Trump, however, has given no sign he will use those pressure points.

Even after Israel bombed a Hamas office in the territory of U.S. ally Qatar, he held a tense phone call with Netanyahu but took no action.

No matter how many countries recognize Palestinian independence, full U.N. membership would require approval by the Security Council, where the United States has a veto.

ABRAHAM ACCORDS AT RISK? 

Still, some analysts declined to rule out the possibility that Netanyahu, due to visit the White House on Monday for the fourth time since Trump returned to office, may yet exhaust Trump’s patience.

Israel’s strike in Doha dampened Trump’s hopes for more Gulf states joining the Abraham Accords, a landmark agreement brokered by his first administration in which several Arab countries forged diplomatic ties with Israel.
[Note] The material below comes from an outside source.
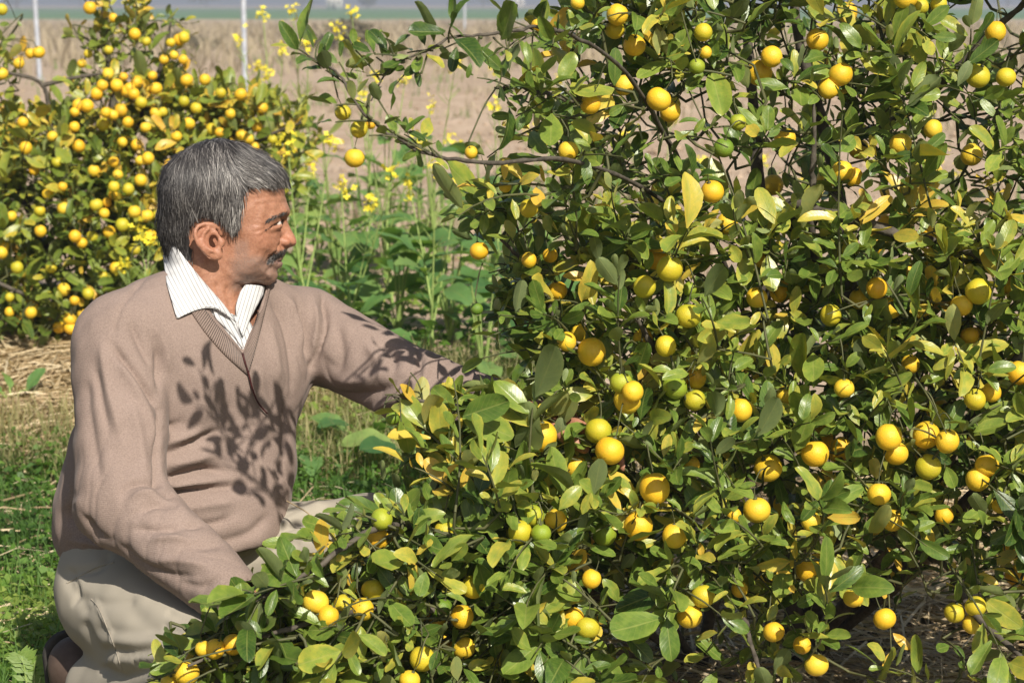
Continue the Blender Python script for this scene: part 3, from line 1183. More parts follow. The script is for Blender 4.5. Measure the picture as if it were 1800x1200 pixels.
tufts('eyebrow', [(503, 373.5), (493, 377), (481, 382), (468, 390)], 170, .006, (-.80, .45), .0004, [.15, .25, .4, .5, .65], person, spread=3.2)
tufts('lash_shade_line', [(498, 386.5), (489, 391), (478, 397), (465, 404.5)], 85, .0028, (.15, .95), .0004, [.02, .06, .12], person, spread=1.2)  # near-black lash hairs that also paint the shaded line under the brow ridge
tufts('moustache', [(503, 441), (496, 444), (484, 450), (472, 458)], 560, .0062, (-.45, .9), .0004, [.1, .2, .3, .42, .55, .7], person, spread=5.5)

# ---- sweater
def sweater_core(P):
    d = cone(P, V(292, 650, 3.37), V(432, 655, 3.48), .118, .108)
    d = smin(d, cone(P, V(270, 800, 3.39), V(388, 800, 3.46), .128, .120), .05)
    d = smin(d, cone(P, V(240, 890, 3.42), V(378, 893, 3.44), .128, .118), .05)
    d = smin(d, cone(P, V(228, 925, 3.42), V(300, 930, 3.42), .118, .118), .03)
    d = smin(d, cone(P, V(300, 960, 3.42), V(350, 960, 3.42), .13, .12), .05)
    nb = V(378, 520, 3.42)
    d = smin(d, cone(P, nb, V(225, 590, 3.31), .066, .070), .05)
    d = smin(d, cone(P, nb, V(528, 580, 3.54), .060, .066), .05)
    return d


HEM = [V(130, 984, 3.40), V(420, 982, 3.30), V(492, 915, 3.50)]
_hn = unit(np.cross(HEM[1] - HEM[0], HEM[2] - HEM[0]))
if _hn[2] > 0:
    _hn = -_hn
VCUT = [(335, 470), (352, 520), (378, 562), (427, 617), (447, 566), (466, 505), (455, 470), (440, 430), (350, 420)]


def sleeve_r(P):
    d = cone(P, RS, RE, .078, .066)
    return smin(d, cone(P, RE, RW, .066, .047), .025)


def sleeve_l(P):
    d = cone(P, LS, LE, .074, .060)
    return smin(d, cone(P, LE, LW, .060, .043), .025)


def sweater_sdf(P):
    t = sweater_core(P)
    t = smax(t, (P - HEM[0]) @ _hn, .012)
    px, py, d = proj(P)
    cut = np.maximum(sd_poly(px, py, VCUT) * HS, d - 3.46)
    t = smax(t, -cut, .006)
    nk = cone(P, V(366, 530, 3.41), V(345, 380, 3.40), .060, .066)
    t = smax(t, -nk, .008)
    t = smin(t, sleeve_r(P), .009)
    t = smin(t, sleeve_l(P), .018)
    # hollow cuffs
    t = smax(t, -cone(P, RW - _rf * .03, RW + _rf * .1, .036, .036), .004)
    t = smax(t, -cone(P, LW - _lf * .03, LW + _lf * .1, .034, .034), .004)
    return t


S_LO, S_HI = V(70, 1080, 3.3) * A([1, 0, 1]) + A([-.06, 2.93, -.06]), A([.12, 3.80, 1.0])
sv, sf = sdf_mesh(sweater_sdf, S_LO, S_HI, .0040, 4)
sv = relax(sv, sf, 2, .5)
sn = vnormals(sv, sf)
# folds: picture polylines (front side only): depth, width px, height m; negative = crease
FOLDS = [
    ([(288, 466), (244, 500), (208, 550), (197, 604)], 3.2, -.0028), ([(470, 512), (520, 500), (566, 512)], 3.0, -.0012),
    ([(196, 605), (222, 640), (262, 690), (281, 722)], 7, -.007), ([(206, 628), (235, 675), (262, 730), (274, 790)], 12, .0045),
    ([(281, 722), (278, 790), (279, 860)], 7, -.008), ([(275, 600), (281, 640), (279, 690)], 8, -.006), ([(255, 560), (290, 610), (296, 660)], 14, .004), ([(226, 560), (248, 610), (268, 650)], 9, -.004),
    ([(283, 762), (310, 745), (318, 742)], 8, -.008), ([(283, 800), (315, 790), (355, 770), (395, 752)], 10, -.006), ([(283, 780), (320, 770), (360, 752)], 9, .005),
    ([(281, 845), (310, 838), (360, 826), (400, 828)], 9, -.008), ([(283, 822), (320, 812), (380, 800)], 11, .006), ([(281, 872), (320, 865), (380, 858), (430, 852)], 9, -.007), ([(283, 858), (330, 850), (400, 842)], 8, .005),
    ([(315, 910), (330, 922), (380, 918), (410, 905)], 8, -.005), ([(330, 960), (380, 955), (440, 935), (480, 900)], 12, -.004), ([(300, 898), (350, 890), (420, 880)], 12, .004),
    ([(180, 600), (186, 660), (200, 720), (212, 770)], 10, .004), ([(166, 640), (178, 700), (190, 760)], 8, -.0035), ([(230, 700), (246, 770), (258, 840)], 14, .0035), ([(150, 660), (160, 760), (176, 850)], 12, -.003),
    ([(215, 866), (240, 850), (278, 848), (290, 856)], 8, -.006), ([(222, 880), (250, 868), (292, 874)], 8, .005), ([(240, 905), (270, 885), (305, 890)], 9, -.006), ([(228, 930), (270, 930), (330, 925)], 10, -.004),
    ([(262, 948), (300, 945), (345, 952)], 8, .005), ([(200, 950), (240, 985), (300, 1010), (350, 1010)], 10, -.004), ([(270, 985), (310, 985), (368, 995)], 8, .004), ([(300, 1020), (350, 1030), (380, 1020)], 8, -.003),
    ([(566, 510), (572, 560), (560, 610), (544, 660)], 6, -.008), ([(548, 520), (556, 570), (548, 630)], 9, .006), ([(520, 530), (536, 580), (540, 640)], 8, -.006), ([(500, 515), (524, 560), (530, 620)], 9, .005),
    ([(476, 520), (500, 570), (512, 640), (516, 700)], 8, -.0045), ([(470, 560), (482, 620), (490, 680)], 12, .004), ([(450, 640), (462, 700), (470, 780)], 14, .003),
    ([(556, 690), (600, 700), (660, 690), (700, 668)], 12, -.006), ([(580, 668), (640, 668), (690, 650)], 14, .005), ([(590, 560), (600, 610), (590, 660)], 12, -.004), ([(660, 590), (690, 625), (692, 660)], 9, -.005), ([(640, 600), (668, 640)], 9, .004),
    ([(738, 610), (735, 650), (708, 668)], 6, -.005), ([(752, 625), (745, 670), (730, 700)], 8, .004), ([(640, 728), (700, 700), (780, 690)], 10, .005), ([(690, 735), (760, 712), (830, 705)], 10, -.005),
    ([(128, 870), (118, 905), (130, 935)], 9, -.006), ([(140, 900), (165, 935), (190, 950)], 8, -.006), ([(112, 890), (135, 880)], 7, .004), ([(120, 950), (160, 955), (190, 965)], 7, .004),
    ([(505, 700), (500, 780), (492, 860)], 8, -.004), ([(512, 830), (505, 880)], 6, .003), ([(350, 640), (356, 700), (350, 760)], 20, .003), ([(400, 690), (410, 760), (405, 820)], 20, -.0025),
]
spx, spy, sdp = proj(sv)
fr = sstep(.05, .45, -(sn @ C_F) - (sn @ C_R) * 0 + 0)
disp = np.zeros(len(sv))
for pl, wd, hgt in FOLDS:
    q2 = spline(A([(a, b, 0) for a, b in pl]), max(10, len(pl) * 6))[:, :2]
    dd = seg_dist(spx, spy, q2)
    tpos = np.minimum(np.hypot(spx - q2[0, 0], spy - q2[0, 1]), np.hypot(spx - q2[-1, 0], spy - q2[-1, 1]))
    ends = .25 + .75 * sstep(0, 30, tpos)
    disp += hgt * (.6 * np.exp(-(dd / (wd * .75)) ** 2) + .5 * np.exp(-dd / (wd * .8))) * ends
wr = np.abs(vnoise(sv * A([1, 1, .45]), 13, 23))
near_j = np.exp(-(np.hypot(spx - 215, spy - 880) / 90) ** 2) + np.exp(-(np.hypot(spx - 740, spy - 680) / 80) ** 2) + np.exp(-(np.hypot(spx - 545, spy - 640) / 70) ** 2) + .7 * np.exp(-(np.hypot(spx - 350, spy - 1000) / 70) ** 2)
disp = disp * 1.8 * fr + .0022 * vnoise(sv, 7, 21) + .0010 * vnoise(sv, 19, 22) - .0024 * np.exp(-(wr / .18) ** 2) * (.15 + near_j)
sv = sv + sn * disp[:, None]
sv = relax(sv, sf, 1, .35)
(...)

Israel is now weighing annexing parts of the occupied West Bank, which might be fueled by anger against the international push for recognition of Palestinian statehood.

The most right-wing government in Israel’s history has declared there will be no Palestinian state as it pushes on with its fight against Hamas following its October 7, 2023, attack on Israel, which killed some 1,200 people according to Israeli tallies. Israel’s military response has killed more than 65,000 people in Gaza, according to local health officials.

The UAE has threatened to suspend its membership in the Abraham Accords – which Trump has long touted as one of his crowning foreign policy successes – if Israel goes ahead with West Bank annexation.

Most Middle East experts say such a move would also close the door on the prospects for Gulf power Saudi Arabia ever joining, and that Netanyahu is not likely to go ahead without the green light from Trump, who has been non-committal so far.

“Trump is going to publicly let Netanyahu do what he thinks is right, especially in Gaza,” said Jonathan Panikoff, a former deputy U.S. national intelligence officer on the Middle East. “But privately the president and his team could apply some pressure.”